Buddhism originated with Siddhartha Gautama, who was born around 563 B.C. The name may sound unfamiliar because he is best known as Buddha. However, Buddha or "Enlightened One" is not a proper name, but a potential state of being. Gautama was born to a warrior clan from the Kshatriya caste, the Shakyas, in the Himalayan foothills between present-day India and Nepal. Many versions of his life story abound, yet emphasis is given to four events in his life: birth, enlightenment, first sermon, and death.

Gautama was born after his mother, Queen Maya, had a dream in which a six-tusked white elephant descended from heaven and entered her womb from the side. This extraordinary vision led to an equally miraculous childbirth. Queen Maya stopped at a garden to rest during a trip. In the midst of blooming trees, she grasped a tree branch and a child was born instantaneously from her side. Some Brahmin priests had predicted Gautama would grow up and join the wandering ascetics, a group of men who lived like nomads without any material pleasures. So the boy's parents gave Gautama a life of luxury meant to protect him.

Eventually, the pain and suffering outside his sheltered palace confronted Gautama. Urged by a need to understand existence, Gautama decided to abandon his princely life and search for enlightenment. At age twenty-nine, he left his wife, son, and family. He joined five ascetics and for nearly six years they practiced the mortification of the flesh as a means to enlightenment, but to no avail. He then decided to leave the ascetics and try to find enlightenment alone. One day, Gautama sat under a fig tree and, assuming the lotus (cross-legged) position, decided not to move until he had attained enlightenment.

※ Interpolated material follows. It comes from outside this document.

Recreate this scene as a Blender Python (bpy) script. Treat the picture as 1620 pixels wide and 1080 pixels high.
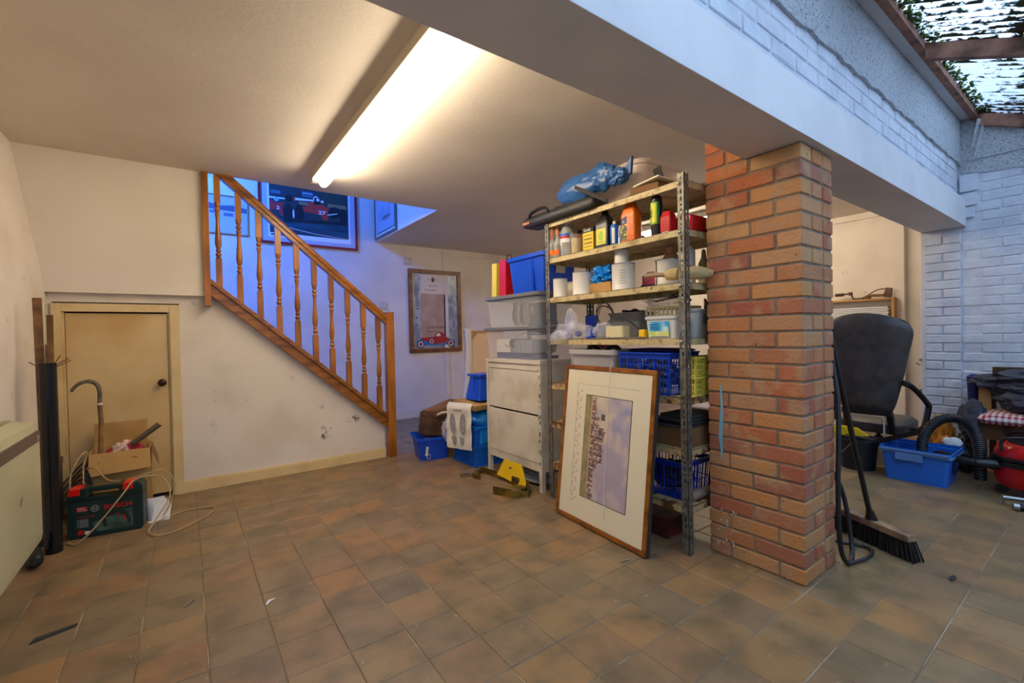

While Gautama sat in meditation under the bodhi tree (tree of enlightenment), Mara, the Lord of Death and Desire, sent his daughters, Lust, Desire, and Thirst, and a host of demons to tempt Gautama, but they failed. Gautama defeated Mara through an intense, unbreakable meditation. Victorious, he sank into a deep trance and thereby gained knowledge of his previous lives, understood samsara, and realized the Four Noble Truths: 1) life is suffering, 2) the reason for suffering is desire, 3) suffering can be extinguished by overcoming desire and 4) the Eightfold Path is the way to Nirvana, freedom from samsara. Gautama had attained enlightenment and thus became a Buddha.